Prime Minister Vladimir Putin ordered web cameras to be installed at polling stations following the first of two rallies where staggering crowds of Muscovites last month protested against ballot-stuffing and other vote-rigging at the Dec. 4 elections to the State Duma. Cameras will feed images to a computer at the station that will upload the video to a web site that, the ministry expects, will draw at least 20 million people wanting to keep a watchful eye on election officials, Massukh said.

Detractors have said the measure, which will cost 26 billion rubles ($838 million) — to pay mostly for the laying of transmission lines — still leaves a lot of room for abuse. The federal budget and Rostelecom, the government's contractor for the project, will split the costs.

Procurement of 100,000 personal computers is "quite large" for a one-time deal, said Mikako Kitagawa, an analyst at Gartner, a U.S.-based information technology research company. It would measure almost 3 percent of the total number of PCs shipped to Russia in the third quarter of last year, she said.

On a global scale the equipment supplies are not impressive, compared with worldwide PC shipments of 353 million units last year, as estimated by Gartner. But they could provide a backstop for the world's slowing PC market, in which shipments increased a mere 0.5 percent last year as consumers looked more to multimedia tablets such as the iPad.

"Our suppliers are opening separate assembly lines for the contract," Massukh said. "Usually, January provides for a lull in sales."

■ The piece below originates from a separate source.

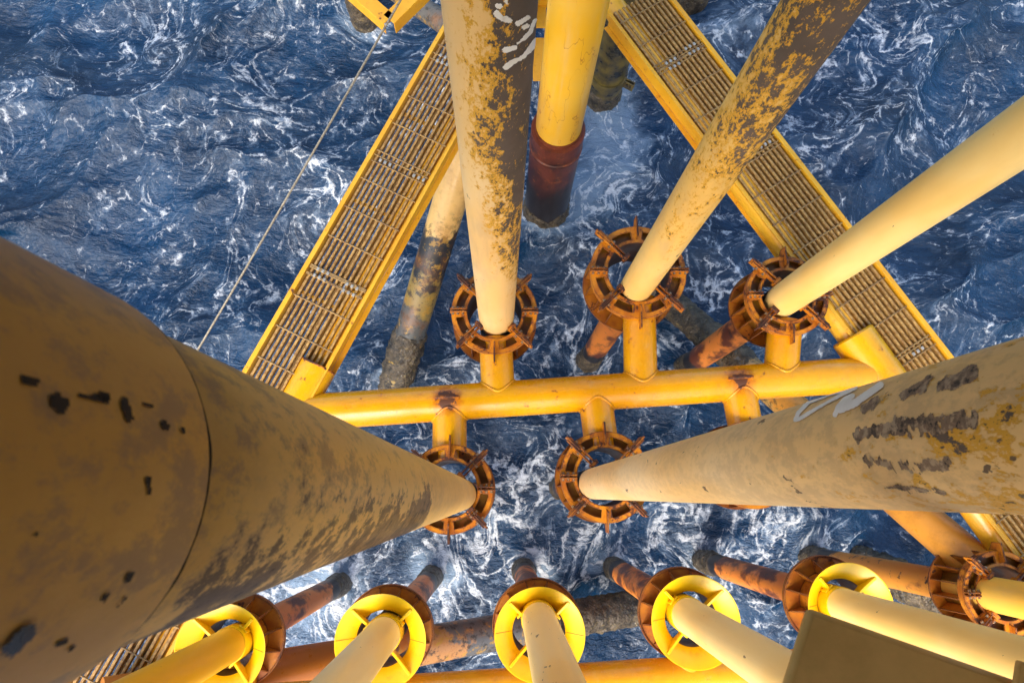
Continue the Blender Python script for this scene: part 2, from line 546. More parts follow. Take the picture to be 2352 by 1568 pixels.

Coming in at this sluggish time, the government was able to win a discount, he said without specifying its size. Of the federal budget's 13 billion ruble contribution to the project, a quarter will pay for the PCs, cameras and Internet servers.

The Moscow offices of Lenovo and Fujitsu declined comment Friday. A spokeswoman for Fujitsu only confirmed that the company is participating in the project.

The Communications and Press Ministry and Rostelecom initially planned to buy only laptops but couldn't find that many on the market, Massukh said. That's why Fujitsu will supply 25,000 desktop computers, while Samsung will deliver as many monitors from its Russian plant near Kaluga.

Laptops are lighter and smaller, which makes them easier to deliver, Massukh said. He declined to name the other suppliers.

Spokespeople for Samsung in Moscow requested e-mailed questions but didn't respond Friday.

Massukh said the servers will have a total disk capacity of 5.4 million gigabytes, or double what major international telecoms operator AT&T uses per day. About 247 years' worth of video footage will be filmed by the cameras throughout the day, dwarfing YouTube's daily average upload volume of about four years' worth of video.